I can remember calling my friend uncivilized because he asked for my help in performing a particular task with his new Samsung Galaxy Tab. Of course, it was part of a huge joke, but I meant what I said.

I was too sure of myself; it never occurred to me that I needed to look up that word in the dictionary. ‘It was no crank view,” I had thought. The fact that he (my friend) grew up in the countryside, with little or no exposure to advanced technology was just enough to call him uncivilized. Subsequent years I would laugh at my reasoning after learning the different meanings attributed to that word.

The Oxford Advanced Learner’s Dictionary of English (8th ed.) defines ‘uncivilized’ as, ‘Not behaving in a way that is acceptable according to social and moral standards.’ According to the said dictionary, ‘uncivilized’ also means, ‘Not having developed a modern culture or way of life.’ While the second definition hints a bit to what I have always thought ‘uncivilized’ to mean, the first brings another wonderful meaning. From these definitions, suffice it to say that being civilized also has a lot to do with manner or character, and not just a subject of modernity (if really it is).

The Nigerian academic, Professor Emenike Ndu made a nice distinction between civilization and modernity when he wrote:          

My point here is that it is possible to have an environment with all the modern artifacts which practical science has invented and still not have a civilized environment. This is to say that these artifacts — good concrete buildings, motor cars, phones, television and other things that make life comfortable and enjoyable are signs of modernity and not civilization…I conclude then that modernity is physical, civilization is moral. (Ndu, 2016).

From the forgoing, it becomes clear that one can live in a technologically advanced society and still be uncivilized. It can also be inferred that we’ve all acted like uncivilized people at one point in time, notwithstanding that we live in advanced societies.

To start with, consider the scene in our social media and online opinion platforms where uncivilized acts of all sort play out. Think about how language is used to besmirch. In Nigeria, it’s no strange thing that hate speeches on social media have become commonplace.  Just few weeks to the 2019 general election which is slated for February, the war has already begun on the social media. Little things are being set in place, words are spoken and soon actions will be taken. We really don’t have to continue this way!

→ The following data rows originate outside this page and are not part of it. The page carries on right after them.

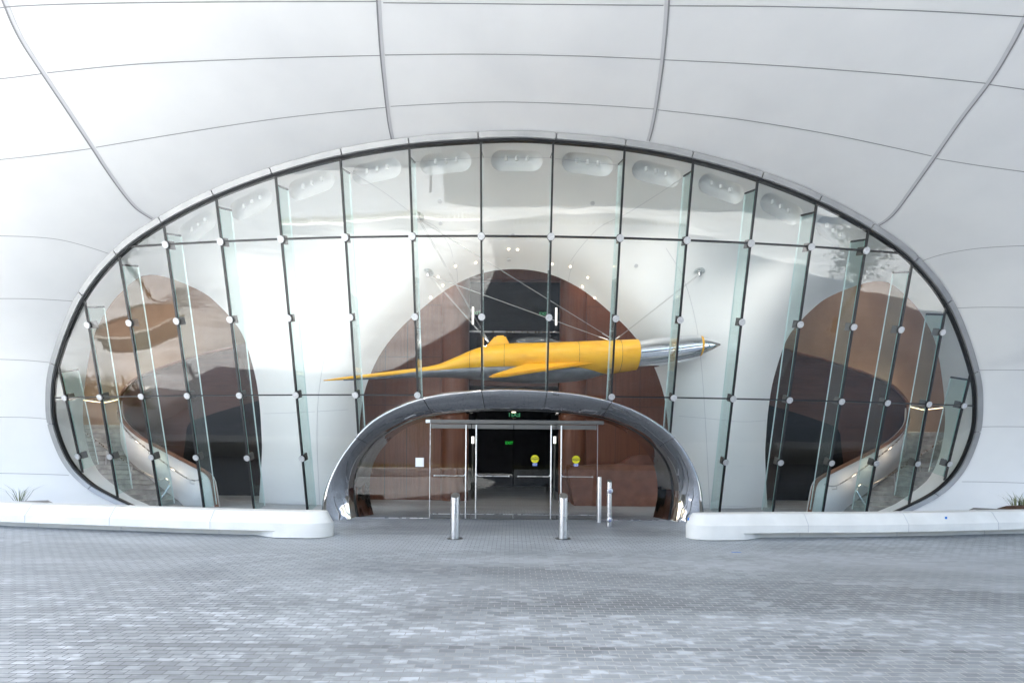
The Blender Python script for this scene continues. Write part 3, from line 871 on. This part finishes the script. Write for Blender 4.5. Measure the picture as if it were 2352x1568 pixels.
# -- lobby sofa (right) behind the glass
so = thing('lobby_sofa', 'long brown leather sofa with raised back on a steel plinth behind the right side glass', 'sofa', (3.2, 15.2, .33))
def sofpt(u, v): return P(u, v, 15.2)
bp = [(1310,1072),(1306,1085),(1312,1125),(1320,1157),(1335,1164),(1545,1166),(1545,1076),(1330,1068)]
sp = smoothline([sofpt(*q) for q in bp]+[sofpt(*bp[0])], 4)[:-1]
MB().prism(sp, (0, .9, 0)).o('seat_block', leather, so)
bk = [(1330,1070),(1400,1069),(1430,1062),(1450,1048),(1475,1044),(1545,1046),(1545,1075),(1330,1074)]
MB().prism([P(u, v, 15.75) for u, v in bk], (0, .35, 0)).o('backrest', leather, so)
a = P(1322, 1160, 15.3); MB().box((a.x, 15.3, .33), (4.9, 15.9, .55)).o('steel_plinth', steel, so)

# -- downlights in the white vault
dl = [(1083,567+5),(1188,572),(1168,572),(1046,610),(1093,602),(1002,636),(990,682),(1012,655),(1335,637),(1350,636),(1290,600),(1266,597),(1310,655),(1462,611),(985,705)]
dl = [(1168,572),(1189,573),(1046,611),(1093,603),(1006,636),(1017,655),(989,683),(1268,606),(1310,612),(1350,637),(1338,658),(1366,684)]
for i, (u, v) in enumerate(dl):
    a, b = ab(u, v); h = bvi.ray_cast(cl, Vector((a, 1, b)).normalized())
    if not h[0]: continue
    nn = h[1] if h[1].z < 0 else -h[1]
    o = MB().lathe([(.03, 0), (.03, .012)], h[0]+nn*.006, 16, 0, nn.to_track_quat('Z', 'Y').to_matrix().to_4x4()).o('downlight', lampm)
    tag(o, 'small lit round downlight in the white vault above the brown arch', 'light', 'lit downlights over the centre opening')
for i, (u, v) in enumerate([(1010,462),(1361,466),(1178,540),(1169,596),(1461,610),(1012,512)]):
    a, b = ab(u, v); h = bvi.ray_cast(cl, Vector((a, 1, b)).normalized())
    if not h[0]: continue
    nn = h[1] if h[1].z < 0 else -h[1]
    o = MB().lathe([(.05, 0), (.05, .02)], h[0]+nn*.006, 16, 0, nn.to_track_quat('Z', 'Y').to_matrix().to_4x4()).o('sprinkler_cover', jointl)
    tag(o, 'small unlit grey disc set in the white vault above the aircraft', 'sprinkler', 'grey discs in the vault')
def lamp(name, loc, e, col=(1, .8, .58), r=.15, kind='POINT', spot=None, aim=None):
    l = bpy.data.lights.new(name, kind); l.energy = e; l.color = col; l.shadow_soft_size = r
    if kind == 'SPOT': l.spot_size = R_(spot); l.spot_blend = .6
    if kind == 'AREA': l.size = r
    o = bpy.data.objects.new(name, l); COL.objects.link(o); o.location = loc
    if aim: o.rotation_euler = (Vector(loc)-Vector(aim)).to_track_quat('Z', 'Y').to_euler()
    return o
for x in (-2.6, 2.6): lamp('hall_downlight', (x, 15.5, 8.8), 22, r=.1, kind='SPOT', spot=110, aim=(x, 16.2, 0))
for x in (-5.0, 5.0): lamp('hall_downlight', (x, 15.6, 8.8), 12, r=.1, kind='SPOT', spot=110, aim=(x, 16.4, 0))

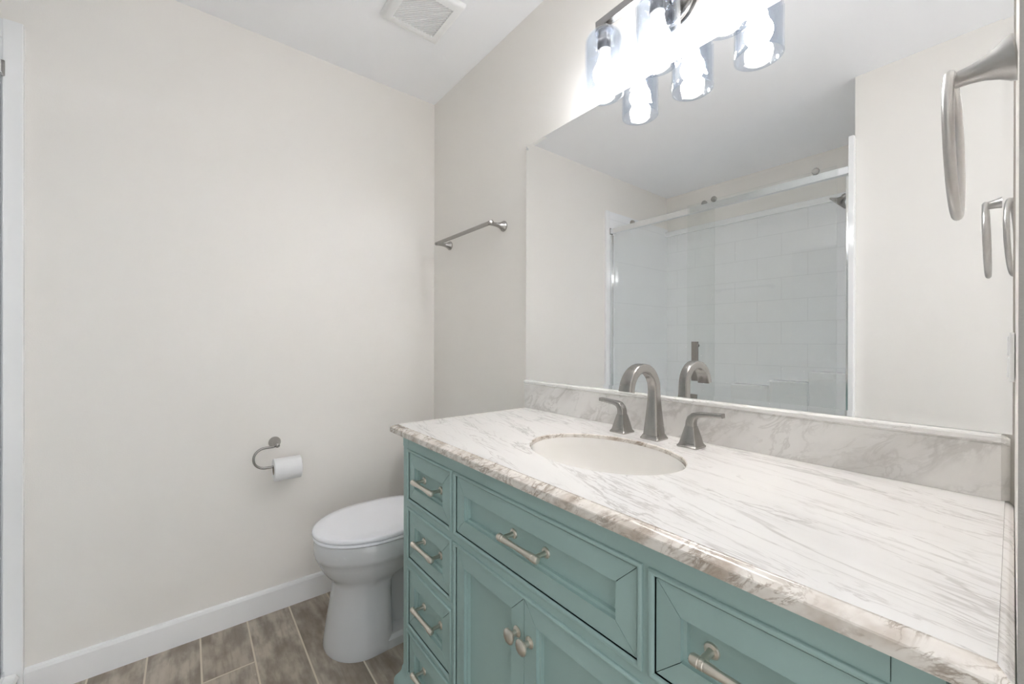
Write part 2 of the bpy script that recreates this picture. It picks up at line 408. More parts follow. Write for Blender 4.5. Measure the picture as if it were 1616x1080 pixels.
def knob_bm(cx, yf, cz):
    bm = new()
    lathe(bm, (cx, yf, cz), (0, -1, 0), [(0, 0.011), (0.0018, 0.011), (0.003, 0.009), (0.005, 0.0058), (0.013, 0.0052), (0.016, 0.0075), (0.019, 0.0128), (0.0215, 0.0150), (0.024, 0.0147), (0.0265, 0.0115), (0.0280, 0.006), (0.0284, 0.0005)], 28)
    return bm

PY = FY - 0.001 + 0.0155
for c, rr in ((cols[0], rows), (cols[2], rows), (cols[1], rows[:1])):
    for r in rr:
        bm = new(); panel_front(bm, c[0], c[1], r[0], r[1])
        d = obj('drawer', bm, M['teal'], van, angle=25)
        pull = obj('handle', pull_bm((c[0] + c[1]) / 2, PY, (r[0] + r[1]) / 2), M['nickel_light'], d)
        pull['label'] = 'satin nickel bar pull'
mid = (cols[1][0] + cols[1][1]) / 2
for x0, x1, kx in ((cols[1][0], mid + 0.0012, mid - 0.019), (mid - 0.0012, cols[1][1], mid + 0.019)):
    bm = new(); panel_front(bm, x0, x1, 0.130, 0.648)
    d = obj('door', bm, M['teal'], van, angle=25)
    k = obj('knob', knob_bm(kx, FY - 0.0004, 0.572), M['nickel_light'], d)
    k['label'] = 'round satin nickel knob'

# ------------------------------------------------------------------ marble countertop, sink, backsplash
ZC = 0.8972
CX0, CX1F, CX1B, CYF = 0.775, 1.9942, 1.9888, -0.558
SX, SY, SA, SB = 1.380, -0.286, 0.193, 0.1455
bm = new()
prof = [(0.0185, ZC), (0.0180, ZC - 0.0012), (0.0165, ZC - 0.0018), (0.0120, ZC - 0.0024), (0.0070, ZC - 0.0045), (0.0030, ZC - 0.0068), (0.0010, ZC - 0.0078), (0.0, ZC - 0.0096), (0.0, ZC - 0.0205), (0.0012, ZC - 0.0240), (0.0035, ZC - 0.0250)]
def outline(o, z):
    ro = o * 0.52
    return [(CX0 + o, -0.0005, z), (CX0 + o, CYF + o, z), (CX1F - ro, CYF + o, z), (CX1B - ro, -0.0005, z)]
vr = [[bm.verts.new(p) for p in outline(o, z)] for o, z in prof]
for a, b in zip(vr, vr[1:]):
    for i in range(3): bm.faces.new((a[i], a[i + 1], b[i + 1], b[i])).material_index = 1 if i < 2 else 0
    bm.faces.new((a[3], a[0], b[0], b[3])).material_index = 1
NS = 96
rim = [(0.0, ZC), (-0.0005, ZC - 0.0015), (0.0, ZC - 0.004), (0.0, ZC - 0.0250)]
er = [[bm.verts.new((SX + (SA + o + (0.002 if k == 0 else 0)) * math.cos(2 * PI * i / NS), SY + (SB + o + (0.002 if k == 0 else 0)) * math.sin(2 * PI * i / NS), z)) for i in range(NS)] for k, (o, z) in enumerate(rim)]
for a, b in zip(er, er[1:]):
    for i in range(NS): bm.faces.new((a[i], a[(i + 1) % NS], b[(i + 1) % NS], b[i])).material_index = 1
def fill(outer, inner, mi):
    eds = [bm.edges.get((outer[i], outer[(i + 1) % len(outer)])) or bm.edges.new((outer[i], outer[(i + 1) % len(outer)])) for i in range(len(outer))]
    eds += [bm.edges.get((inner[i], inner[(i + 1) % NS])) for i in range(NS)]
    r = bmesh.ops.triangle_fill(bm, use_beauty=True, edges=eds)
    for f in r['geom']:
        if isinstance(f, bmesh.types.BMFace): f.material_index = mi
fill(vr[0], er[0], 0); fill(vr[-1], er[-1], 0)
ct = obj('countertop', bm, [M['marble_top'], M['marble_edge']], angle=28)
tag(ct, 'white marble countertop with grey veins, stepped brown-veined edge and an oval sink cut-out', 'countertop')

bm = new()
N = 64
sp = [(0.992, ZC - 0.0100), (0.995, ZC - 0.0252), (1.055, ZC - 0.0256), (1.055, ZC - 0.040), (1.01, ZC - 0.050), (0.97, ZC - 0.085), (0.88, ZC - 0.125), (0.70, ZC - 0.155), (0.40, ZC - 0.170), (0.11, ZC - 0.175)]
inn = [(0.984, ZC - 0.0096), (0.980, ZC - 0.012), (0.976, ZC - 0.034), (0.965, ZC - 0.055), (0.925, ZC - 0.085), (0.83, ZC - 0.118), (0.66, ZC - 0.143), (0.38, ZC - 0.157), (0.11, ZC - 0.161)]
ell = lambda k, z: [(SX + SA * k * math.cos(2 * PI * i / N), SY + SB * k * math.sin(2 * PI * i / N), z) for i in range(N)]
rings(bm, [ell(k, z) for k, z in reversed(sp)] + [ell(k, z) for k, z in inn], False, False)
rings(bm, [ell(0.11, ZC - 0.161), ell(0.11, ZC - 0.175)], False, False)
sink = thing('sink_basin', 'white oval undermount sink basin sunk into the marble countertop', 'sink', (SX, SY, ZC - 0.175))
obj('basin', bm, M['sink'], sink, angle=60)
bm = new()
lathe(bm, (SX, SY, ZC - 0.185), (0, 0, 1), [(0, 0.0155), (0.0235, 0.0155), (0.0245, 0.0225), (0.0262, 0.0235), (0.0272, 0.021), (0.0265, 0.015), (0.028, 0.012), (0.029, 0.001)], 32)
obj('drain', bm, M['nickel'], sink)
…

Moreover, think of the level to which fraud has increased with the advent of the internet. Think of the activities of internet fraudsters or ‘yahoo boys’ as they are best known in Nigeria. If the internet which is a product of modernity or technological advancement creates more routes for the perpetration of crime, should we rather pray to live like the primitive man? Should we say technology is an enemy of civilization? Well, I don’t think so. What we need is good morals. It’s quite unfortunate that everyone has got an excuse for every unscrupulous act. For this group of people the excuse, I think, has always been the failed government, failed leadership. Of course, there is no cogent alibi for crime.

One cannot overlook how our laws are becoming lax, losing their grip on the common citizen. Think of how people get away with crime. Think of how laws are being manipulated. The innocent ones are apprehended, while the wrongdoers dance with unbroken steps to the rhythm of impunity. Can we still call our society, which is equipped with all modern artifacts, civilized? The Norwegian sociologist, Nil Christie, would write, ‘The way in which a society delivers pain to its wrongdoers is the measure of civilization.’ Going by the aforesaid, can we still boast of a civilized society?

Furthermore, think of the numerous protests we’ve had in our educational system. These protests most times are against fallen standards and failed system. A question then arises, ‘in what way are the said protesters contributing to the said education standards?’ what of those who want to get it by all means, damn the consequence? How well has examination malpractice contributed to the system?

Lastly, consider the nasty acts we portray towards those who share different religious views.

A clear indication of how uncivilized we are! A civilized individual should understand that it is impossible for everyone to reason the same way, hold the same opinion or believe the same thing. A civilized person should be able to interact fairly with those who share opposing religious views, what the American writer and journalist, Janiah Adams would call “seeing the bigger picture.’ It seems impossible, right? I don’t think so!

It’s true that we feel better than our primitive fathers. It’s also true that we feel better than those who dwell in the remote areas, who have never laid their hands on a smart phone, laptop or desktop. Congratulations to us! But can we feel the same way about our morals? To be civilized is to be morally equipped.